===== DATASET SECTION

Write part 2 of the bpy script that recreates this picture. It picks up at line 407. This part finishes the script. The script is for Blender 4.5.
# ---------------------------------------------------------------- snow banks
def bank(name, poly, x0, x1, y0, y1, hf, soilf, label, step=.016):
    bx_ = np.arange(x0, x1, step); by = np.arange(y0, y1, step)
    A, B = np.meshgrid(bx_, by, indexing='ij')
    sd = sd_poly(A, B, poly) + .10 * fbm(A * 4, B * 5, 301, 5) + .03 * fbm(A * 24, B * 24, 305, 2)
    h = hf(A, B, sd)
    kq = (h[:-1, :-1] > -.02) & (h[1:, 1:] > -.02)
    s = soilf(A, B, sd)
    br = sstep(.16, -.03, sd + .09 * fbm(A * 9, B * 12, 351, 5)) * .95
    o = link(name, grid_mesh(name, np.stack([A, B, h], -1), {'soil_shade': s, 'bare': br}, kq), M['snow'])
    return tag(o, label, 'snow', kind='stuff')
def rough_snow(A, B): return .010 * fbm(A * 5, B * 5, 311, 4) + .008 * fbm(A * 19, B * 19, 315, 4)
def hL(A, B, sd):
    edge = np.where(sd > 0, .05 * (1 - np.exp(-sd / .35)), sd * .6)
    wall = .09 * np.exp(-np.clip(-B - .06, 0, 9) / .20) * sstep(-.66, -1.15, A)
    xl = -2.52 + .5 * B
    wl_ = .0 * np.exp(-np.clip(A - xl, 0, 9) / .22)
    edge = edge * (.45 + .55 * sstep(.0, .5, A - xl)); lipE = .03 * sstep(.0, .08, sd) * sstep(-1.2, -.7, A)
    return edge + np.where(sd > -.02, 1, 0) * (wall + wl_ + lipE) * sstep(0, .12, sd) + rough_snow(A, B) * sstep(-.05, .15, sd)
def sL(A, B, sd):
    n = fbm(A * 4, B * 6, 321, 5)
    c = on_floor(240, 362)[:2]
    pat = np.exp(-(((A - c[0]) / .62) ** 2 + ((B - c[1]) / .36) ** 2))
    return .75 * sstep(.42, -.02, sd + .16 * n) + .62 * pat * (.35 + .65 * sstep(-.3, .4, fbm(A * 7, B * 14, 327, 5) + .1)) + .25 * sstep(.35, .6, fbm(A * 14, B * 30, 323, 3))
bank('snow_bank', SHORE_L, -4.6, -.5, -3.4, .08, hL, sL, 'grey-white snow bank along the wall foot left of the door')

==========

> **SHORT EXERCISE**
Repeat the listing exactly, from its first line to its last.

> **PROBLEM SOLUTION**
Write part 2 of the bpy script that recreates this picture. It picks up at line 407. This part finishes the script. The script is for Blender 4.5.
# ---------------------------------------------------------------- snow banks
def bank(name, poly, x0, x1, y0, y1, hf, soilf, label, step=.016):
    bx_ = np.arange(x0, x1, step); by = np.arange(y0, y1, step)
    A, B = np.meshgrid(bx_, by, indexing='ij')
    sd = sd_poly(A, B, poly) + .10 * fbm(A * 4, B * 5, 301, 5) + .03 * fbm(A * 24, B * 24, 305, 2)
    h = hf(A, B, sd)
    kq = (h[:-1, :-1] > -.02) & (h[1:, 1:] > -.02)
    s = soilf(A, B, sd)
    br = sstep(.16, -.03, sd + .09 * fbm(A * 9, B * 12, 351, 5)) * .95
    o = link(name, grid_mesh(name, np.stack([A, B, h], -1), {'soil_shade': s, 'bare': br}, kq), M['snow'])
    return tag(o, label, 'snow', kind='stuff')
def rough_snow(A, B): return .010 * fbm(A * 5, B * 5, 311, 4) + .008 * fbm(A * 19, B * 19, 315, 4)
def hL(A, B, sd):
    edge = np.where(sd > 0, .05 * (1 - np.exp(-sd / .35)), sd * .6)
    wall = .09 * np.exp(-np.clip(-B - .06, 0, 9) / .20) * sstep(-.66, -1.15, A)
    xl = -2.52 + .5 * B
    wl_ = .0 * np.exp(-np.clip(A - xl, 0, 9) / .22)
    edge = edge * (.45 + .55 * sstep(.0, .5, A - xl)); lipE = .03 * sstep(.0, .08, sd) * sstep(-1.2, -.7, A)
    return edge + np.where(sd > -.02, 1, 0) * (wall + wl_ + lipE) * sstep(0, .12, sd) + rough_snow(A, B) * sstep(-.05, .15, sd)
def sL(A, B, sd):
    n = fbm(A * 4, B * 6, 321, 5)
    c = on_floor(240, 362)[:2]
    pat = np.exp(-(((A - c[0]) / .62) ** 2 + ((B - c[1]) / .36) ** 2))
    return .75 * sstep(.42, -.02, sd + .16 * n) + .62 * pat * (.35 + .65 * sstep(-.3, .4, fbm(A * 7, B * 14, 327, 5) + .1)) + .25 * sstep(.35, .6, fbm(A * 14, B * 30, 323, 3))
bank('snow_bank', SHORE_L, -4.6, -.5, -3.4, .08, hL, sL, 'grey-white snow bank along the wall foot left of the door')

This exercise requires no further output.